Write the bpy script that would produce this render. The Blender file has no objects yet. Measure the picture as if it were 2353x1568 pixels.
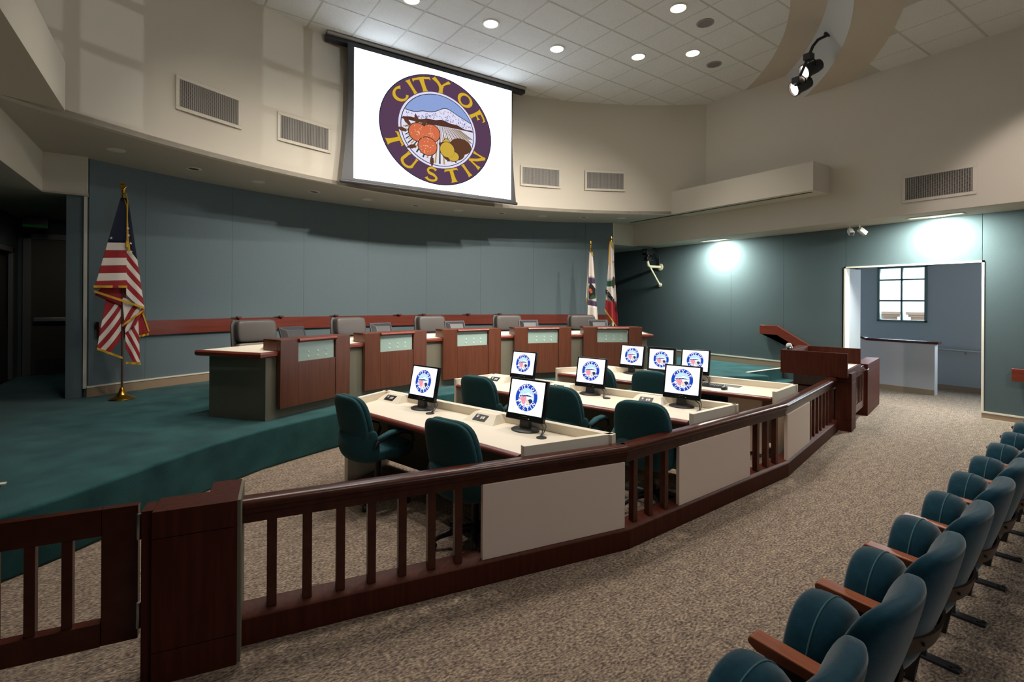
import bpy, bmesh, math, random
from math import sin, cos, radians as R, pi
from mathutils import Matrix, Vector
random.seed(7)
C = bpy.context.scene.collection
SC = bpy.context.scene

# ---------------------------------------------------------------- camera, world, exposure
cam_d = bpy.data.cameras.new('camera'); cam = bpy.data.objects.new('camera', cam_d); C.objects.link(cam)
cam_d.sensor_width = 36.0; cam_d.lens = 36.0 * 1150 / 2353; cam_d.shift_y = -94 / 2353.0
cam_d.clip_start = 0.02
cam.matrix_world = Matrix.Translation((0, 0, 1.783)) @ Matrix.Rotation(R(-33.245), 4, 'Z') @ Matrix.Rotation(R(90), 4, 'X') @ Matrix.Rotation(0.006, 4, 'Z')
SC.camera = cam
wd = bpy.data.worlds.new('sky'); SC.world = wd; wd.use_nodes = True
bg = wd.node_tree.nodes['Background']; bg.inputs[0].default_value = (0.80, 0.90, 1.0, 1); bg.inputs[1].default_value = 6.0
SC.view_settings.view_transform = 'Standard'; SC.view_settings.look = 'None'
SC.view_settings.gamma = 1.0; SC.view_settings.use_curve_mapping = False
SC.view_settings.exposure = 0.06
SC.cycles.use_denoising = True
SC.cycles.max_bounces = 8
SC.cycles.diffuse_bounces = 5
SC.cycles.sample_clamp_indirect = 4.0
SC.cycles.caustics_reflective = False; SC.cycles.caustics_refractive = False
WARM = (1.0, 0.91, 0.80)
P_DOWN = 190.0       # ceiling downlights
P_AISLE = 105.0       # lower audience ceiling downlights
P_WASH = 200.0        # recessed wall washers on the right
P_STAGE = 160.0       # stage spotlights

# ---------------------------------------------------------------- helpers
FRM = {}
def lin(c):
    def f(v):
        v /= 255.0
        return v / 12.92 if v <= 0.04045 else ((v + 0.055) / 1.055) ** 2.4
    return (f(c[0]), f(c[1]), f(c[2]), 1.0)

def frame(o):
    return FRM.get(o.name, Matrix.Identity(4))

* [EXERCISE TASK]
Return the listing above word for word, with the pictures removed.

* [WRITTEN SOLUTION]
Write the bpy script that would produce this render. The Blender file has no objects yet. Measure the picture as if it were 2353x1568 pixels.
import bpy, bmesh, math, random
from math import sin, cos, radians as R, pi
from mathutils import Matrix, Vector
random.seed(7)
C = bpy.context.scene.collection
SC = bpy.context.scene

# ---------------------------------------------------------------- camera, world, exposure
cam_d = bpy.data.cameras.new('camera'); cam = bpy.data.objects.new('camera', cam_d); C.objects.link(cam)
cam_d.sensor_width = 36.0; cam_d.lens = 36.0 * 1150 / 2353; cam_d.shift_y = -94 / 2353.0
cam_d.clip_start = 0.02
cam.matrix_world = Matrix.Translation((0, 0, 1.783)) @ Matrix.Rotation(R(-33.245), 4, 'Z') @ Matrix.Rotation(R(90), 4, 'X') @ Matrix.Rotation(0.006, 4, 'Z')
SC.camera = cam
wd = bpy.data.worlds.new('sky'); SC.world = wd; wd.use_nodes = True
bg = wd.node_tree.nodes['Background']; bg.inputs[0].default_value = (0.80, 0.90, 1.0, 1); bg.inputs[1].default_value = 6.0
SC.view_settings.view_transform = 'Standard'; SC.view_settings.look = 'None'
SC.view_settings.gamma = 1.0; SC.view_settings.use_curve_mapping = False
SC.view_settings.exposure = 0.06
SC.cycles.use_denoising = True
SC.cycles.max_bounces = 8
SC.cycles.diffuse_bounces = 5
SC.cycles.sample_clamp_indirect = 4.0
SC.cycles.caustics_reflective = False; SC.cycles.caustics_refractive = False
WARM = (1.0, 0.91, 0.80)
P_DOWN = 190.0       # ceiling downlights
P_AISLE = 105.0       # lower audience ceiling downlights
P_WASH = 200.0        # recessed wall washers on the right
P_STAGE = 160.0       # stage spotlights

# ---------------------------------------------------------------- helpers
FRM = {}
def lin(c):
    def f(v):
        v /= 255.0
        return v / 12.92 if v <= 0.04045 else ((v + 0.055) / 1.055) ** 2.4
    return (f(c[0]), f(c[1]), f(c[2]), 1.0)

def frame(o):
    return FRM.get(o.name, Matrix.Identity(4))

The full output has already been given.